Dopo aver indossato pantaloni e camicia puliti tutti insieme, in
compagnia anche della ragazza che faceva compagnia a mia madre, a piedi
si percorreva parte della stradella-strada comunale S. ELIA-PALERMO, che
si immetteva sulla strada provinciale per Tursi chiamata in dialetto
vianova; la percorrevamo fino alla masseria Palermo e se in questa vi
erano amici in villeggiatura ci si fermava a fare visita o altrimenti si
continuava fino alla masseria vaccarizzo e alla casa cantoniera
adiacente, dove facevamo visita ai numerosi amici presenti. Mentre i
grandi si scambiavano qualche novità, data l’inesistenza di mezzi di
comunicazione, noi piccoli andavamo alla fontana ed al grande pilaccio,
dove si abbeveravano i buoi. Intorno alla fontana vi erano alcuni orti
che fornivano verdure e frutta e sparsi intorno vi erano molti rovi, che
in quel periodo erano colmi di frutti grossi e maturi (un anno fu così
abbondante la raccolta delle more che mia madre preparò una marmellata).
La raccolta delle more era abbondante dal momento che lo sterco degli
animali concimava abbondantemente il terreno.
Dopo aver bevuto l’acqua della fontana che sgorgava fresca e pura dal
bosco adiacente e mangiato molte more, faticosamente si prendeva la via
del ritorno. Poteva capitare di incrociare il postale che collegava S.
Arcangelo a Montalbano e Taranto, o qualche autovettura, evento molto
raro, che di là transitava. Abituati a stare soli per una settimana
l’uscita alla rotabile era un avvenimento, un diversivo, che ci avrebbe
permesso di passare una intera settimana senza varcare i confini della
masseria.
Si rientrava che già annottava e anche gli animali al pascolo facevano
ritorno all’ovile. Si assisteva alla corsa sfrenata delle pecore e capre
che si dirigevano verso il recinto, dove gli agnellini ed i capretti,
ancora in allattamento, richiedevano il pasto quotidiano loro negato per
molte ore. Il loro belato riempiva i silenzi della campagna e della
notte che sopravveniva. Un ricordo indimenticabile!

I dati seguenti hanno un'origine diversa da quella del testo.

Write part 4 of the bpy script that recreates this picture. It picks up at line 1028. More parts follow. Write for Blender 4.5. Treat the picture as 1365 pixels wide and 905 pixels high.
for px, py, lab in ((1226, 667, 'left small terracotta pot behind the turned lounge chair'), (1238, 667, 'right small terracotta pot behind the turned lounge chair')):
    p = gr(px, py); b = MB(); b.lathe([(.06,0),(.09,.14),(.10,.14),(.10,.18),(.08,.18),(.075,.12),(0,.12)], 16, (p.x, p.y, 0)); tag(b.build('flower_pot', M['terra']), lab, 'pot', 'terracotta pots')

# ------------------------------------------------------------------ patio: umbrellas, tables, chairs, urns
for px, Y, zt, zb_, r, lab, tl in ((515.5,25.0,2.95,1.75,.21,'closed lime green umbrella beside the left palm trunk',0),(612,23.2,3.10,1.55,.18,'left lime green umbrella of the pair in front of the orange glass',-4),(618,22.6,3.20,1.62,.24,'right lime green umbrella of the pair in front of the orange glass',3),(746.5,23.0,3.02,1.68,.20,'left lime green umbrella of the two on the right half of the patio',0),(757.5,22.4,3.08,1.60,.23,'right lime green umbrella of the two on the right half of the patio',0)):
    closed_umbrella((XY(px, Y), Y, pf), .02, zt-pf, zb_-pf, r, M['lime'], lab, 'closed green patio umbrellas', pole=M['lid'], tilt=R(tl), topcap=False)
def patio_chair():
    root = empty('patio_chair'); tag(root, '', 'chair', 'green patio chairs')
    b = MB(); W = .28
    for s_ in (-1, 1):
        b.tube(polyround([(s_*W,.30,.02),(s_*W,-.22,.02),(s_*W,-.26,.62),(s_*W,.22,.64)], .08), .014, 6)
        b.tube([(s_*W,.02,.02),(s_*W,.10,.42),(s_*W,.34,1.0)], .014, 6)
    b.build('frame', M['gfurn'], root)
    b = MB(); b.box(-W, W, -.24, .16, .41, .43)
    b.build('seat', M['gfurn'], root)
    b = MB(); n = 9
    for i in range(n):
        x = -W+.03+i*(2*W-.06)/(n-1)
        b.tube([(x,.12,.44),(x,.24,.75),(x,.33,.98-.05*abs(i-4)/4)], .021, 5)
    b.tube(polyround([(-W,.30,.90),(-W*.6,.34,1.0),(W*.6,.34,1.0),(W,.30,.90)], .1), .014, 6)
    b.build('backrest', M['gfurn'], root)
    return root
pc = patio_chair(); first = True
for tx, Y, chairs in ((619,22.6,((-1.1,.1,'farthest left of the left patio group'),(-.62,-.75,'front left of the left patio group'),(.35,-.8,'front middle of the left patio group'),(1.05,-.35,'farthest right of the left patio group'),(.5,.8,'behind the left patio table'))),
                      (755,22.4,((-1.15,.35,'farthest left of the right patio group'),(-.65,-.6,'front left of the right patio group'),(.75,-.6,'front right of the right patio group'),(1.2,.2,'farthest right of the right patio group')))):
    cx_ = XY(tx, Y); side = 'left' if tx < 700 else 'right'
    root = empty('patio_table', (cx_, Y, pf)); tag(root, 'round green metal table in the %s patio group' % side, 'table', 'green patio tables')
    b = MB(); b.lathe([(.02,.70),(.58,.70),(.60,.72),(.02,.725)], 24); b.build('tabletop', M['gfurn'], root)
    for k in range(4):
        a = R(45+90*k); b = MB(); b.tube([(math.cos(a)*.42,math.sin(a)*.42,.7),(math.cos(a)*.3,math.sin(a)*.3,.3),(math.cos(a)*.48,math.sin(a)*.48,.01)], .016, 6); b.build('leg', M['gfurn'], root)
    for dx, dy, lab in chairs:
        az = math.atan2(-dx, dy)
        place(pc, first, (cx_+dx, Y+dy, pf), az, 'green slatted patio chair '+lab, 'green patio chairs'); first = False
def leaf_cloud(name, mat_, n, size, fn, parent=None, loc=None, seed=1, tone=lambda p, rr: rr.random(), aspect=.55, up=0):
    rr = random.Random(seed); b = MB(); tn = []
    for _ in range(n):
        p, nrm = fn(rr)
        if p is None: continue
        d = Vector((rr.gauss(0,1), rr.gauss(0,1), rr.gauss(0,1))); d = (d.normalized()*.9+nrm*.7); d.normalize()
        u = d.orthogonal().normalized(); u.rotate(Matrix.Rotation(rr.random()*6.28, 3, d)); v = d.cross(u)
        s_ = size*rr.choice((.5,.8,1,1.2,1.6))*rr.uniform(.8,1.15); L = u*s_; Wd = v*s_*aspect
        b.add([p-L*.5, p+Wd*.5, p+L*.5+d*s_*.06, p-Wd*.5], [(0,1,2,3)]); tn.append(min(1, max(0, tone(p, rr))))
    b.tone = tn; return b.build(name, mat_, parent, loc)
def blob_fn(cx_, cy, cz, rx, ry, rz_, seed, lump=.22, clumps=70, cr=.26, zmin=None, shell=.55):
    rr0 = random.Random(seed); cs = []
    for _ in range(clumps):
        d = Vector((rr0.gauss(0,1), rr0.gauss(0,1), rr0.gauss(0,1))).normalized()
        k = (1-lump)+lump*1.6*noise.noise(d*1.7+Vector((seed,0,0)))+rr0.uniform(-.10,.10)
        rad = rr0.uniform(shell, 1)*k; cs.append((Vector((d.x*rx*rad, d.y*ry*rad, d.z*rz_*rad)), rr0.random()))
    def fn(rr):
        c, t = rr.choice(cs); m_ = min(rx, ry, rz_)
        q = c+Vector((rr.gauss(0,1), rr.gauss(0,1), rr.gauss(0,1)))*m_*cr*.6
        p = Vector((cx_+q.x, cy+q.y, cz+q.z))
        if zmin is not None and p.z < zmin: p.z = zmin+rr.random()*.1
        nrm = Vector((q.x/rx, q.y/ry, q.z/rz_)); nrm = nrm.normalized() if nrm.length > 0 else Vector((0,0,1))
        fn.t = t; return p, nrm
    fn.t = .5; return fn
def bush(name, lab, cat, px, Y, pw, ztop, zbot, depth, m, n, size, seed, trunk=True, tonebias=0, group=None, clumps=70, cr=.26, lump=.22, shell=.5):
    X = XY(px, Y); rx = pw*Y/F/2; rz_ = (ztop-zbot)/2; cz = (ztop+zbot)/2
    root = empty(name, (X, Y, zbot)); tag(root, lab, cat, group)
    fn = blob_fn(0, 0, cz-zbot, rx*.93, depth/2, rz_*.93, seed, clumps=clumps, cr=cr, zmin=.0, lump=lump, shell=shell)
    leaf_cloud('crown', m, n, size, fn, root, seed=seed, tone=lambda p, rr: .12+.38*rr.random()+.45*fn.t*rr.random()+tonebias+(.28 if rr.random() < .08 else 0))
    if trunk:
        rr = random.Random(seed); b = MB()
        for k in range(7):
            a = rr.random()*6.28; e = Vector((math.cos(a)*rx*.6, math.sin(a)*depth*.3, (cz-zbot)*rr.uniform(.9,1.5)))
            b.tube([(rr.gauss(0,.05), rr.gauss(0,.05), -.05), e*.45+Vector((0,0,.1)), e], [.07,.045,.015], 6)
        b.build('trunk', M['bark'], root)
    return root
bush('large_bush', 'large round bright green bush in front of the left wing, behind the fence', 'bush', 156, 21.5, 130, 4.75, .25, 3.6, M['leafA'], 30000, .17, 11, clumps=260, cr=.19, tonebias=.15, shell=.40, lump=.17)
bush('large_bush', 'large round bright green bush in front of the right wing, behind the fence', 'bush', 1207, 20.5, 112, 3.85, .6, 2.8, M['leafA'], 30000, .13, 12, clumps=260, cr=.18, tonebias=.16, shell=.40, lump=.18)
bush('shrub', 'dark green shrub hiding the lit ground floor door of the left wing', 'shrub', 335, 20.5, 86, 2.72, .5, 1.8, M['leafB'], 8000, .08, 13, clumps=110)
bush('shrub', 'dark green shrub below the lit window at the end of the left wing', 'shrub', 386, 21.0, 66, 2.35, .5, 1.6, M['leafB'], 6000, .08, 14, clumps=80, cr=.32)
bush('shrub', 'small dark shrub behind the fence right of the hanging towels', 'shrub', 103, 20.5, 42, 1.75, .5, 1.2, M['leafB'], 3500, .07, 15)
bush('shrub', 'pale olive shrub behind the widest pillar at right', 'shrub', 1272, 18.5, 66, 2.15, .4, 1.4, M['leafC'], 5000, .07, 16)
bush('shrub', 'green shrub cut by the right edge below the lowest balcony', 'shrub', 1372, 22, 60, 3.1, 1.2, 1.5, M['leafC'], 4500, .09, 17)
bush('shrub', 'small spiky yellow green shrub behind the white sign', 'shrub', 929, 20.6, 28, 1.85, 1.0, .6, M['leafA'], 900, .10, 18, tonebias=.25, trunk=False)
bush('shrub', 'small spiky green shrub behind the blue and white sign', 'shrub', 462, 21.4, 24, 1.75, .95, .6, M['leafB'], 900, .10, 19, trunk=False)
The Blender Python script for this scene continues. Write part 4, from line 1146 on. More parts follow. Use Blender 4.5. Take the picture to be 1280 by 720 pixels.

Rientrati a casa, mia madre preparava la cena molto frugale a base di
insalata e frutta consumate a lume di candela o luce ad olio e, dopo
aver passato qualche ora sopra i gradini di ingresso a sentire i fatti
della giornata, riferiti da Vitantonio il massaro, e rischiarati da una
luna piena, tanto luminosa da produrre un ombra al suolo, si andava a
dormire pronti ad iniziare un’altra giornata.